The weather that day was a fittingly somber forecast of clouds and bitter cold.  As I stood there in  the middle of the roll call square, it was a surreal experience.  It was impossible to imagine the thousands of men and women who once stood in the very spot that I stood for hours on end, hoping against all hope that they would  live another day.  When they arrived they walked through  the same gate I first walked through.  They shuffled through the same rooms of the Maintenance Building, now the museum, that I meandered through.  They were admitted to the camp, examined, undressed, shaved, showered, and escorted to what would be for most their last home on earth.  They did all of those things in the very same rooms that I learned their tragic stories.   Reading the accounts of the prisoners, I was truly ashamed and repulsed at mankind’s brutality but surprisingly captivated by the compassion and courageousness of so many as well. 

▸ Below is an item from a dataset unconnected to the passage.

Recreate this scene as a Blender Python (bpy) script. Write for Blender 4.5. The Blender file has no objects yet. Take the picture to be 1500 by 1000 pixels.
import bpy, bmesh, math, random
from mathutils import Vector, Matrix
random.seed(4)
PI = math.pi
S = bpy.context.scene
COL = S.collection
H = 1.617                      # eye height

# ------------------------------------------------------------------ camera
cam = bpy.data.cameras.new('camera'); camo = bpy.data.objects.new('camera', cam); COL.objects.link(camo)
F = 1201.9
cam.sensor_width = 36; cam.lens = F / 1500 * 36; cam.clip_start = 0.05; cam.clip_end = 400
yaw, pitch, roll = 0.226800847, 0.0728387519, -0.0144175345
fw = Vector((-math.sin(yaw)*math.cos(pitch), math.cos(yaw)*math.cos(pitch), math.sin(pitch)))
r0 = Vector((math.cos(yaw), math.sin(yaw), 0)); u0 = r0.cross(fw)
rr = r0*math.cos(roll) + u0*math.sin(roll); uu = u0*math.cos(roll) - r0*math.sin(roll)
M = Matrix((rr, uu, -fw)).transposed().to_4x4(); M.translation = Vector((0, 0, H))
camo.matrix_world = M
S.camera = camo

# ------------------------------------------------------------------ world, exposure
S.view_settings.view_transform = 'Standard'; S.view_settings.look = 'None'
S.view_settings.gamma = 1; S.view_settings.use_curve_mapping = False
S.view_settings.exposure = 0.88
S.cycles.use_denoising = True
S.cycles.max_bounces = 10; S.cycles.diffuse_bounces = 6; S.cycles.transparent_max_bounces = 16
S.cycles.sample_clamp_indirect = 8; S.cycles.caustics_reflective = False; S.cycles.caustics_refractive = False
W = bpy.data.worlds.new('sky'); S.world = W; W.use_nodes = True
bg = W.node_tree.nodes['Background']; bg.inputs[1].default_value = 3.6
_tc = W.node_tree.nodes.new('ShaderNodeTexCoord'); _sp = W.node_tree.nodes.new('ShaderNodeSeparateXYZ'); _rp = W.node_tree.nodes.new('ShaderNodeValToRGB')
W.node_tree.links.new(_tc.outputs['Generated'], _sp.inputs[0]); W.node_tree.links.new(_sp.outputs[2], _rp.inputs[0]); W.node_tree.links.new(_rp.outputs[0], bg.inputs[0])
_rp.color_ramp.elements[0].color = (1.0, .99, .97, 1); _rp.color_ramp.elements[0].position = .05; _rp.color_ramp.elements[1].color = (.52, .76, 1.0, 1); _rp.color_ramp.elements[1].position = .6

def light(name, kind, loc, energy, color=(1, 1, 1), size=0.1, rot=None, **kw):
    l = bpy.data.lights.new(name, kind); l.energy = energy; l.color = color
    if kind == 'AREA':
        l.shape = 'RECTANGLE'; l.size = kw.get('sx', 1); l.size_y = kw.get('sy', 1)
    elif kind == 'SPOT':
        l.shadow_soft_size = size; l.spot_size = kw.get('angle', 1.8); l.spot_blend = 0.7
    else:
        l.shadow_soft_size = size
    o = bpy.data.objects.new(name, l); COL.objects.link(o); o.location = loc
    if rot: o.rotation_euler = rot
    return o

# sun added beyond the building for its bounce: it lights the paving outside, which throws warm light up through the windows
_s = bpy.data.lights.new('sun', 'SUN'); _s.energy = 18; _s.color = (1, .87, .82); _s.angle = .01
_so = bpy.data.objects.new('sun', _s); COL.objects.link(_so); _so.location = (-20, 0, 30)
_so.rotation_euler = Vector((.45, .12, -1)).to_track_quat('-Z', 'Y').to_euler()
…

I don’t want to write too much, although I think I have written more than I meant to already.  There are plenty of places to find out the factual information about the camp and the photos I have attached to this post speak for themselves.  I was very reluctant to photograph at first.  It felt like I was exploiting something that was not mine to share.  However, after walking further into the camp and the emotions that came over me, I couldn’t help but think, "Everyone in the world should have to see this."   And so it was then that I picked up the camera and started shooting.  There was one place I didn’t take pictures though.  It was the last place we saw and the most gut-wrenching site of all.  It was the grave of some 30,000 men, women, and children.  It was the crematorium. 

There is nothing I can say, do, or write to explain how it felt to see Dachau.  There really are no words that could possibly do justice to the poor souls who endured the horrid purpose of the camp.  I simply hope that by sharing my experience, others may know the impact of such a place.